Bu eser, 2015 yılında İlknur Dayoğlu tarafından klasik Osmanlı sanat anlayışına duyulan saygı ve ilahi hakikate duyulan bağlılık ile hazırlanmıştır. Form olarak Muradi Divanı’nın Zahriye (Baş) Sayfası düzeni esas alınmış; ancak özgün bir yorumla, orijinal eserdeki padişah methiyesi yerine Kur’an-ı Kerim’den Bakara Suresi’nin son iki ayeti (285–286) yazılmıştır. “Âmenerrasûlü” olarak da bilinen bu ayetler, halk arasında dua niyetiyle sıkça okunur ve İslam inancında imanın özeti, ilahi adaletin teminatı ve rahmetin kapısı olarak kabul edilir.
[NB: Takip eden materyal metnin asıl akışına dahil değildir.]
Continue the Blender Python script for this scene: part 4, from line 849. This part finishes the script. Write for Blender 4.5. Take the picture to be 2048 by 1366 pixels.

Bakara Suresi’nin 285 ve 286. ayetleri, iman eden bir kulun Rabbine olan teslimiyetini, peygamberlerin ayrım gözetilmeksizin kabulünü ve Allah’ın kimseye gücünün yettiğinden fazlasını yüklemeyeceği ilahi adaleti vurgular. Bu ayetlerde, hem bireysel sorumluluk hem de Allah’a sığınılması gereken alanlar (unutmak, hata yapmak, taşınamayacak yüklerle imtihan edilmek) dua formunda dile getirilir. Bu yönüyle metin, kulluğun özü, imanın huzuru ve rahmete sarılan bir kalbin duası olarak görülür.
Eserin hattı, hattat Kenan Yüksel tarafından yazılmıştır. Üst bölümde yer alan altınlı fonda ince çiçek motifleri işlenmiş; cenneti, ilahi zarafeti ve kalpte açan huzur çiçeklerini simgelemiştir. Ana metnin çevresinde yer alan bitkisel kıvrımlar, renkli ve negatif hâtayi ve rûmi motifler, eserin estetik yapısını güçlendirirken aynı zamanda ilahi kudretin sonsuz düzenine görsel bir gönderme yapmaktadır.
Altın, lacivert, kırmızı ve yeşil tonların dengeli kullanımı, gökyüzü ile yeryüzü, kalp ile kelam, iman ile güzellik arasında kurulan manevi bağı simgeler. Her motif, bu ayetlerdeki dua ve teslimiyet duygusunu çevrelerken; izleyiciyi hem ilahi sözlerin büyüsüne hem de sanatsal bir düzenin huzuruna davet eder.
Muradi Divanı, Osmanlı Padişahı III. Murad’ın (1546–1595) “Muradi” mahlasıyla yazdığı şiirlerin toplandığı divandır. 16. yüzyılın sonlarında Osmanlı tahtında bulunan III. Murad, yalnızca bir padişah değil; aynı zamanda tasavvufi duyuşa sahip, zarif bir şair olarak tanınır. Onun şiirlerinde dünya hayatının faniliği, ilahi aşk, kul olmanın sorumluluğu sıkça işlenmiştir. Bu divanın baş sayfasında genellikle padişaha övgü niteliğinde metinler yer alırken, İlknur Dayoğlu bu bölüme Kur’an’dan bir dua yerleştirerek geçmişe saygı ile bugüne seslenen manevî bir tercih ortaya koymuştur.
Bu eser, yalnızca gözle değil; ruhla da okunur. Her kıvrımında dua, her çiçeğinde teslimiyet, her renk geçişinde umut gizlidir. Bakara Suresi’nin o derin duası, tezhip sanatı aracılığıyla zamansız bir yankıya dönüşür: Ve böylece İlknur Dayoğlu’nun fırçasından, duanın güzelliği ve sanatın sessiz secdesi doğar.